Although the collapse of the European Super League is being held up as a triumph of football’s masses, there remains a pervading sense those behind the plot have merely retreated, and will continue to push for European reform.

The Times’ Henry Winter believes the owners of Manchester United, Liverpool and Arsenal in particular may continue push the case, despite their contrition in the wake of last week’s global outrage.

“I think they’ve [those opposed] won the battle but they’ve not won the war, because anyone who’s come into the proximity of a Joel Glazer, John W Henry or a Stan Kroenke knows that these aren’t benefactors, they’re here as investors, they’re here to make money”, Winter told Box2Box.

“They’re from the US and as we know, they’re involved in sports franchises over there which don’t believe in promotion and relegation, they don’t like the idea of sporting jeopardy.”

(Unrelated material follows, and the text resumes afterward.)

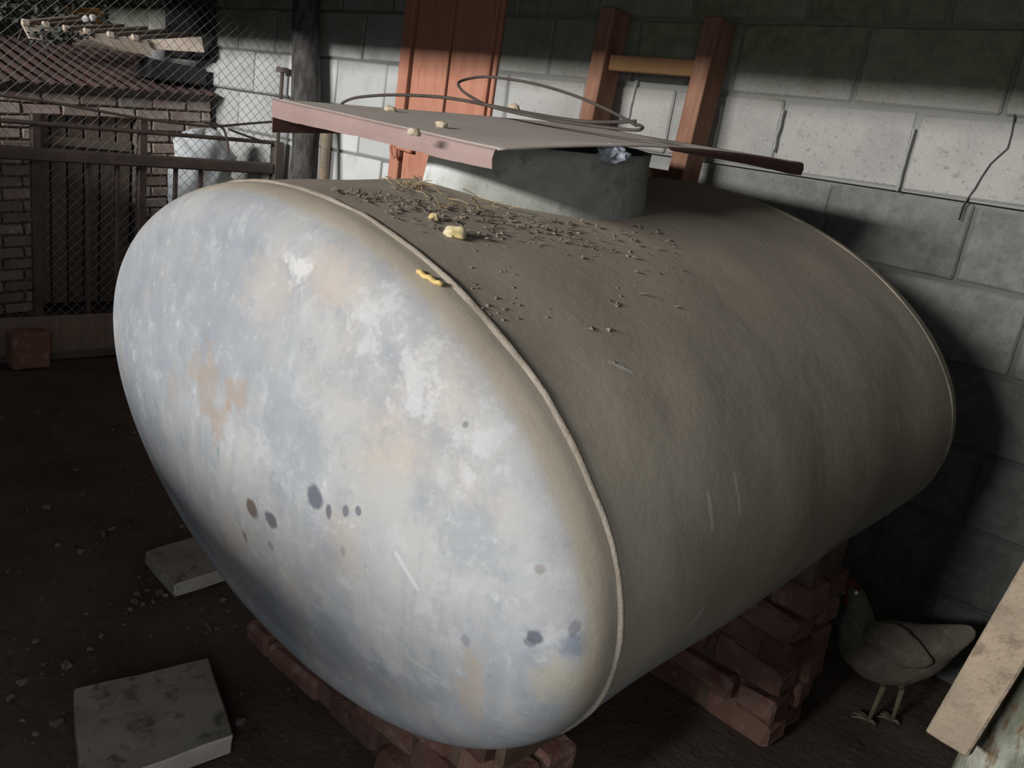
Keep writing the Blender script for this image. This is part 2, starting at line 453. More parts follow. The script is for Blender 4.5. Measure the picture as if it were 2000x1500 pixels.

“We can think they’re arrogant, we can think they’re greedy, which they are, but these are intelligent individuals. What I find extraordinary is that they didn’t read the room; they didn’t think ‘actually this isn’t going to go down well’.

While many have called for punishment of the of the so-called ‘dirty dozen’ clubs, particularly the six Premier League sides, Winter felt this would be a difficult thing to execute effectively.

“I don’t see what sanctions they can really give them. People are talking about points deductions, but who are you punishing there? You’re punishing the people who have actually formed the resistance movement, i.e. the supporters, players and the managers who stood up.”